Richard Viguerie thinks that Gingrich “can either be a kingmaker or a spoiler” and argues that if Gingrich drops out now, “the odds strongly favor Santorum to get the nomination, because the Republican Party is a conservative party.”
But can anything short of being promised a cabinet position or the veep spot by Santorum induce Gingrich to drop out – and should Santorum cut such a deal to finally get his chance to run against Romney one-on-one? Commentary makes the case that Santorum should just bide his time:
[I]t is possible Gingrich is about to fade out of the picture anyway. Why pay a high price for his support when it might not be worth much in the coming months? …
Having seen what Gingrich was like when he was Speaker of the House, could Santorum really bring himself to put such an inconsistent and often unfocused person only a heartbeat away from the presidency?
For his part, Gingrich – who no longer has a path to the nomination – has convinced himself that he can be a kingmaker at the Republican convention by spoiling Romney’s chances of winning the necessary 1,144 delegates to win the nomination, Politico reports:
By continuing to split the delegates in states that award them proportionally, Gingrich’s campaign believes it could force a contested convention.
“If we get to the end of this process and no one has the numbers, you go to a convention where two-out-of-three delegates want a conservative nominee,” said Randy Evans, a senior campaign adviser. “This may not get settled until July or August heading into Tampa.”
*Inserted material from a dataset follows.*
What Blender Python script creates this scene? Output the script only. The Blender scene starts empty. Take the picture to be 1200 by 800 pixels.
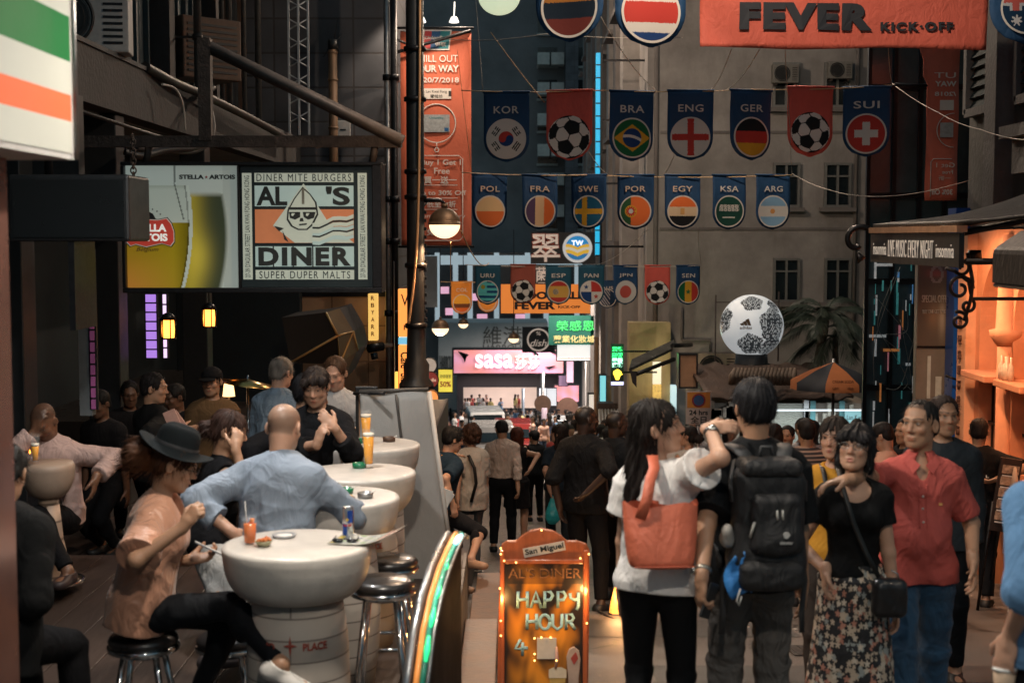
import bpy,bmesh,math,random
import numpy as np
from mathutils import Vector,Matrix
random.seed(7)
RNG=np.random.default_rng(7)
PI=math.pi
scene=bpy.context.scene
COL=scene.collection
V=Vector
# ------------------------------------------------------------------ camera
CAM_Z=1.52
PITCH=math.radians(4.19)
FPX=1667.0
cam_d=bpy.data.cameras.new('camera')
cam=bpy.data.objects.new('camera',cam_d)
COL.objects.link(cam)
cam.location=(0,0,CAM_Z)
cam.rotation_euler=(PI/2-PITCH,0,0)
cam_d.sensor_width=36
cam_d.lens=50
cam_d.clip_start=0.1
cam_d.clip_end=2000
cam_d.dof.use_dof=True
cam_d.dof.focus_distance=15.0
cam_d.dof.aperture_fstop=3.4
scene.camera=cam
# ------------------------------------------------------------------ world, moon, exposure
world=bpy.data.worlds.new('World')
scene.world=world
world.use_nodes=True
wn=world.node_tree
wn.nodes.clear()
sky=wn.nodes.new('ShaderNodeTexSky')
sky.sky_type='NISHITA'
sky.sun_disc=False
sky.sun_elevation=math.radians(-3.0)
sky.sun_rotation=math.radians(200)
mixc=wn.nodes.new('ShaderNodeMix')
mixc.data_type='RGBA'
mixc.blend_type='ADD'
mixc.inputs['Factor'].default_value=1.0
mixc.inputs[7].default_value=(0.19,0.36,0.44,1)      # glow of the city in the night sky
bg=wn.nodes.new('ShaderNodeBackground')
bg.inputs['Strength'].default_value=0.32
wo=wn.nodes.new('ShaderNodeOutputWorld')
wn.links.new(sky.outputs[0],mixc.inputs[6])
wn.links.new(mixc.outputs[2],bg.inputs['Color'])
wn.links.new(bg.outputs[0],wo.inputs['Surface'])
sun_d=bpy.data.lights.new('moon','SUN')
sun_d.energy=0.02
sun_d.angle=math.radians(0.5)
sun_d.color=(0.75,0.85,1.0)
sun=bpy.data.objects.new('moon',sun_d)
COL.objects.link(sun)
sun.rotation_euler=(math.radians(35),0,math.radians(-20))
scene.view_settings.view_transform='Standard'
scene.view_settings.look='None'
scene.view_settings.exposure=0.30
scene.view_settings.gamma=1.0
scene.cycles.use_denoising=True
scene.cycles.max_bounces=5
scene.cycles.diffuse_bounces=3
scene.cycles.glossy_bounces=3
scene.cycles.transmission_bounces=5
scene.cycles.transparent_max_bounces=8
scene.cycles.sample_clamp_indirect=3.0
scene.cycles.sample_clamp_direct=0.0
scene.cycles.caustics_reflective=False
scene.cycles.caustics_refractive=False
# ------------------------------------------------------------------ placing helpers
def ray(px,py):
	"""World direction (y = 1) through a point of the 1200 x 800 photograph."""
	u,v=(px-600)/FPX,-(py-400)/FPX
	d=V((u,math.cos(PITCH)+v*math.sin(PITCH),-math.sin(PITCH)+v*math.cos(PITCH)))
	return d/d.y
def P(px,py,d):
	return V((0,0,CAM_Z))+ray(px,py)*d
def ground(y):
	"""The street runs downhill, a little less steeply further down, and levels out at the cross street."""
	if y<30:
		return-0.142*y
	if y<160:
		return-4.26-0.1155*(y-30)
	return-19.275-0.02*(y-160)
DECK=CAM_Z-2.37
# ------------------------------------------------------------------ colour and materials
def lin(v):
	return v/12.92 if v<=0.04045 else((v+0.055)/1.055)**2.4
def C(hx):
	hx=hx.lstrip('#')
	return tuple(lin(int(hx[i:i+2],16)/255)for i in(0,2,4))
_mats={}
def mat(name,col=(.5,.5,.5),rough=.6,metal=0.,var=.25,scale=6.,bump=.0,bscale=40.,spec=.5,coat=0.,emit=None,es=0.,trans=0.,sheen=0.,alpha=1.,wrinkle=0.,stretch=(1,1,1),stain=0.,staincol=(.03,.025,.02)):
	key=name
	if key in _mats:
		return _mats[key]
	if isinstance(col,str):
		col=C(col)
	m=bpy.data.materials.new(name)
	m.use_nodes=True
	nt=m.node_tree
	b=nt.nodes['Principled BSDF']
	L=nt.links.new
	b.inputs['Roughness'].default_value=rough
	b.inputs['Metallic'].default_value=metal
	b.inputs['Specular IOR Level'].default_value=spec
	b.inputs['Coat Weight'].default_value=coat
	b.inputs['Transmission Weight'].default_value=trans
	b.inputs['Sheen Weight'].default_value=sheen
	b.inputs['Alpha'].default_value=alpha
	b.inputs['Base Color'].default_value=(*col,1)
	tc=nt.nodes.new('ShaderNodeTexCoord')
	mp=nt.nodes.new('ShaderNodeMapping')
	mp.inputs['Scale'].default_value=stretch
	L(tc.outputs['Object'],mp.inputs['Vector'])
	if var>0:
		n=nt.nodes.new('ShaderNodeTexNoise')
		n.inputs['Scale'].default_value=scale
		n.inputs['Detail'].default_value=6
		n.inputs['Roughness'].default_value=.65
		L(mp.outputs[0],n.inputs['Vector'])
		r=nt.nodes.new('ShaderNodeMapRange')
		r.inputs[1].default_value=.3
		r.inputs[2].default_value=.7
		r.inputs[3].default_value=1-var
		r.inputs[4].default_value=1+var*.6
		L(n.outputs['Fac'],r.inputs[0])
		mx=nt.nodes.new('ShaderNodeMix')
		mx.data_type='RGBA'
		mx.blend_type='MULTIPLY'
		mx.inputs['Factor'].default_value=1
		mx.inputs[6].default_value=(*col,1)
		L(r.outputs[0],mx.inputs[7])
		out=mx.outputs[2]
		if stain>0:
			n2=nt.nodes.new('ShaderNodeTexNoise')
			n2.inputs['Scale'].default_value=scale*.35
			n2.inputs['Detail'].default_value=8
			n2.inputs['Roughness'].default_value=.75
			mp2=nt.nodes.new('ShaderNodeMapping')
			mp2.inputs['Scale'].default_value=(1,1,.25)
			L(tc.outputs['Object'],mp2.inputs['Vector'])
			L(mp2.outputs[0],n2.inputs['Vector'])
			r2=nt.nodes.new('ShaderNodeMapRange')
			r2.inputs[1].default_value=.48
			r2.inputs[2].default_value=.72
			r2.inputs[3].default_value=0
			r2.inputs[4].default_value=stain
			L(n2.outputs['Fac'],r2.inputs[0])
			m3=nt.nodes.new('ShaderNodeMix')
			m3.data_type='RGBA'
			m3.inputs[7].default_value=(*staincol,1)
			L(r2.outputs[0],m3.inputs['Factor'])
			L(out,m3.inputs[6])
			out=m3.outputs[2]
		L(out,b.inputs['Base Color'])
		r3=nt.nodes.new('ShaderNodeMapRange')
		r3.inputs[3].default_value=max(0.02,rough-.12)
		r3.inputs[4].default_value=min(1,rough+.12)
		L(n.outputs['Fac'],r3.inputs[0])
		L(r3.outputs[0],b.inputs['Roughness'])
	if bump>0 or wrinkle>0:
		bn=nt.nodes.new('ShaderNodeTexNoise')
		bn.inputs['Scale'].default_value=bscale
		bn.inputs['Detail'].default_value=4
		L(mp.outputs[0],bn.inputs['Vector'])
		bp=nt.nodes.new('ShaderNodeBump')
		bp.inputs['Strength'].default_value=bump
		bp.inputs['Distance'].default_value=.02
		L(bn.outputs['Fac'],bp.inputs['Height'])
		src=bp
		if wrinkle>0:
			wv=nt.nodes.new('ShaderNodeTexNoise')
			wv.inputs['Scale'].default_value=9
			wv.inputs['Detail'].default_value=2.5
			wv.inputs['Distortion'].default_value=1.6
			mp3=nt.nodes.new('ShaderNodeMapping')
			mp3.inputs['Scale'].default_value=(1,1,.55)
			mp3.inputs['Rotation'].default_value=(.3,.5,0)
			L(tc.outputs['Object'],mp3.inputs['Vector'])
			L(mp3.outputs[0],wv.inputs['Vector'])
			b2=nt.nodes.new('ShaderNodeBump')
			b2.inputs['Strength'].default_value=wrinkle
			b2.inputs['Distance'].default_value=.05
			L(wv.outputs['Fac'],b2.inputs['Height'])
			L(bp.outputs[0],b2.inputs['Normal'])
			src=b2
		L(src.outputs[0],b.inputs['Normal'])
	if emit is not None:
		if isinstance(emit,str):
			emit=C(emit)
		b.inputs['Emission Color'].default_value=(*emit,1)
		b.inputs['Emission Strength'].default_value=es
	_mats[key]=m
	return m
def attr_mat(name,rough=.6,es=0.,bump=0.,bscale=60.,spec=.4,sss=0.,sheen=0.,var=0.,metal=0.,wrinkle=0.,coat=0.):
	"""A printed or skin surface whose own colours are stored per face or per point in the attribute 'col'."""
	if name in _mats:
		return _mats[name]
	m=mat(name,(.5,.5,.5),rough,metal,0,6,bump,bscale,spec,coat=coat,sheen=sheen,wrinkle=wrinkle)
	nt=m.node_tree
	b=nt.nodes['Principled BSDF']
	a=nt.nodes.new('ShaderNodeAttribute')
	a.attribute_name='col'
	out=a.outputs['Color']
	if var>0:
		tc=nt.nodes.new('ShaderNodeTexCoord')
		n=nt.nodes.new('ShaderNodeTexNoise')
		n.inputs['Scale'].default_value=14
		n.inputs['Detail'].default_value=5
		nt.links.new(tc.outputs['Object'],n.inputs['Vector'])
		r=nt.nodes.new('ShaderNodeMapRange')
		r.inputs[3].default_value=1-var
		r.inputs[4].default_value=1+var*.7
		nt.links.new(n.outputs['Fac'],r.inputs[0])
		mx=nt.nodes.new('ShaderNodeMix')
		mx.data_type='RGBA'
		mx.blend_type='MULTIPLY'
		mx.inputs['Factor'].default_value=1
		nt.links.new(out,mx.inputs[6])
		nt.links.new(r.outputs[0],mx.inputs[7])
		out=mx.outputs[2]
	nt.links.new(out,b.inputs['Base Color'])
	if sss>0:
		b.inputs['Subsurface Weight'].default_value=sss
		b.inputs['Subsurface Radius'].default_value=(.012,.005,.003)
		b.inputs['Subsurface Scale'].default_value=1.0
	if es>0:
		nt.links.new(out,b.inputs['Emission Color'])
		b.inputs['Emission Strength'].default_value=es
	return m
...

Perhaps, but Gingrich is deluding himself if he thinks he will be the compromise candidate everyone can settle on. As he has routinely taken on the role of the party’s elder statesman in the debates, The Stiletto can only hope that Gingrich is thinking of using whatever clout he has to bring the party together by brokering a deal that results in a Romney-Santorum ticket. Both men will have proved they have a national constituency, the combination will be ideologically and geographically balanced and the divisiveness of the campaign will be forgotten as Republicans flock to the polls with renewed enthusiasm to defeat Obama.